Dans ce récit, Romain Gary livre un épisode de sa vie en Amérique mais pour mieux raconter des événements historiques : le développement des mouvements noirs en Amérique, qui continuent de lutter après l'obtention des droits civiques et la mort de Martin Luther King : pour la reconnaissance des crimes perpétrés par les blancs envers les anciens esclaves noirs, le remboursement de leur dette envers eux, la fin de la pauvreté, contre les discriminations à l'embauche… Gary vit alors avec l'actrice Jean Seberg qui, de 20 ans sa cadette, a pris part depuis longtemps aux combats des américains noirs et les soutient financièrement. Gary aime Jean et soutient la même cause qu'elle mais explique qu'il n'a plus autant de hargne à lutter au côté d'un groupe, il sait que ça entraîne fatalement des désillusions et de la souffrance et il a fait sa part, en effet, il essaie de s'en préserver, même s'il ne peut s'empêcher au final d'y participer un peu.
Mais à distance, une distance railleuse, pertinente et lucide qui est souvent celle de cet auteur, et plus encore dans ce livre je crois, car il me paraît même également plus lucide sur lui-même que dans La Promesse de l'aube. Il ne s'y trompe pas, ces mouvements noirs qui fleurissent de partout abritent aussi des salauds, des salauds il y en a partout et de toutes les couleurs et il refuse de ne pas les voir sous prétexte que certains sont noirs et que leurs ancêtres ont souffert. Il raconte comment certains ont en effet été poussés au crime et à la haine à cause de siècles d'esclavages puis d'inégalités flagrantes. Mais il refuse l'extrémisme où qu'il soit, chez les blancs comme chez les noirs, dont beaucoup désormais méprisent Martin Luther King, jugé bien trop pacifiste par les mouvements visant à reprendre des droits par la violence. Cela dépend de chaque groupe, certains sont effectivement violents, d'autres ne le sont qu'en paroles, une façon d'exorciser le passé, et Gary le raconte très bien. Tout comme il raconte le mai 68 français qu'il voit de loin puis de près et ses contradictions. Un épisode est savoureux, dans lequel l'auteur s'amuse à tester la capacité des gens (autant les CRS que les mouvements étudiants) à cesser de juger sur les apparences et à voir au-delà, en s'habillant tour à tour comme un rebelle étudiant puis comme un bourgeois rétrograde au milieu de la cohue. Gary excelle aussi dans la provocation visant à recadrer des racistes et c'est vraiment très drôle d'imaginer leurs têtes !

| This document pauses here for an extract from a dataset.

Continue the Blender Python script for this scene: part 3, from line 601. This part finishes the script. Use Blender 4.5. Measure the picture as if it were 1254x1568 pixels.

Chien blanc, à présent, c'est le titre du livre et c'est également le chien adopté par Romain Gary. Un chien réel, autour duquel va s'articuler le récit, puisqu'il cherche à le faire rééduquer après s'être rendu compte que le chien avait été dressé à attaquer les noirs. Un chien aimé du couple et qui donne lieu à de belles pages trahissant la sensibilité de son auteur, et sa revendication d'avoir le droit de continuer à s'émouvoir pour les petites choses et des animaux, sans oublier pour autant les grandes affaires préoccupant les gens. Mais aussi un chien qui devient le symbole de la lutte contre le racisme mais aussi de la bêtise humaine universellement partagée. Je ne vous en dis pas plus (même si j'avais un peu deviné un élément de la fin) mais c'est un beau texte, respirant l'amour pour les bêtes comme pour les humains, ces derniers suscitant aussi souvent la colère.